While I obviously don't disagree with your thesis, at least as something to consider and discuss, I'm not sure I see the connection with Moonrise. I suspect that photo earned its place and the top of the Adams sales heap long before women were as influential in the art sales world as they are today.
I don't seek out art to buy, but when I am confronted by it, I often become its champion. Thus, I'm usually buying art from its creator, rather than from a gallery owner. My wife, on the other hand, is well known in the local galleries and buys through them even when she knows the artist. She also has a background in sales and one thing I've discovered is good salespeople love to be sold things as much as they love selling things ("suckers for their own schtick" is the way I put it when I feel like skating out onto the thin ice). She often won't buy something without that sales interaction. I, on the other hand, usually decide to buy something, pay for it, and then stand around talking to the photographer about it and other things for an hour. I don't know if my approach is particularly masculine and hers is particularly feminine, but I can see with my own eyes the predominant gender in most retail shopping environments where decorations and art objects are sold.
If we buy into the notion that women are often the customers of art photography, then what do we do as photographers? It's easy for me--I'm an amateur and I make the photographs I want to make. Judging from my wife's reactions to landscape photos, however, she in particular appreciates bright colors, bold light, and the capture of dramatic ephemera such as rainbows. I don't think I could argue that her desires are particularly feminine.
As to the emotion of El Capitan, it's there for me. But the emotion is awe rather than warmth or intimacy, and the gender connection there seems plausible. That said, there is nothing warm or intimate about Moonrise, it seems to me. It is also a grand, dramatic landscape. The difference is that it captures dramatically ephemeral light. Is that particularly feminine? I don't really see how.
Where I see my wife's feminine response to photographs is when we go beyond landscape. She is far more attracted to pictures of animals than pretty rocks. Put an animal in any landscape, and she's right there. There is a bit of the ephemeral in that, but also a feeling of kinship--it makes the scene less forbidding. Is Moonrise less forbidding than Adams's other works? Again, I don't see it.

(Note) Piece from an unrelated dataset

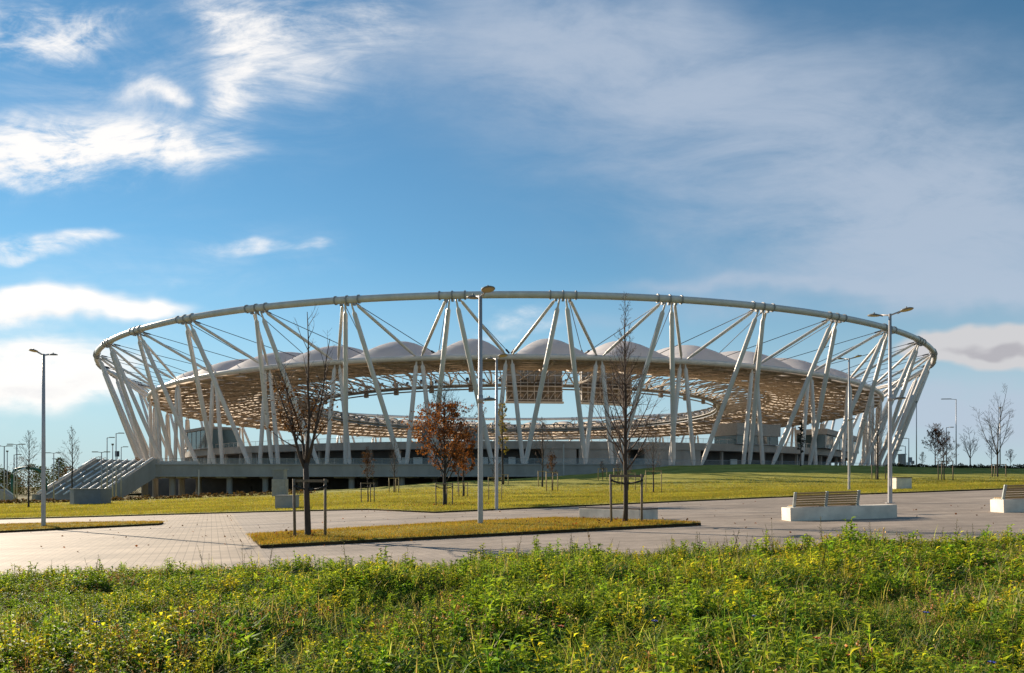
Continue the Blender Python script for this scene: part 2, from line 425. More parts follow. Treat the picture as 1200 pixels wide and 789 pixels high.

For the record, we have Half Dome, 1927, Aspens, and Dogwoods and Rain, Tenaya Creek on display in our house, two as posters and one as a Special Edition print. She won't let me take any of them down, and the first two are about as forbidding as anything Adams did, except maybe El Capitan and Clearing Winter Storm. Dogwoods captures that ephemeral light, it seems to me.
So, while I think my own differences from my wife in art buying support your thesis, when I really try to nail it down to the specific photos we have (even the ones I originally picked out), the only trend I can really identify is that she likes them better with animals, and she responds more readily to images with dramatically ephemeral subjects than I do, though I also respond to those. In the end, the only direction I think I could go as a photographer to appeal more to women (assuming my wife is representative, which I know she is not) would be to start taking "nature" rather than "landscape" pictures. Not gonna happen. A man has got to know his limitations.
I would definitely, however, develop a woman-sensitive sales strategy if I was selling my work.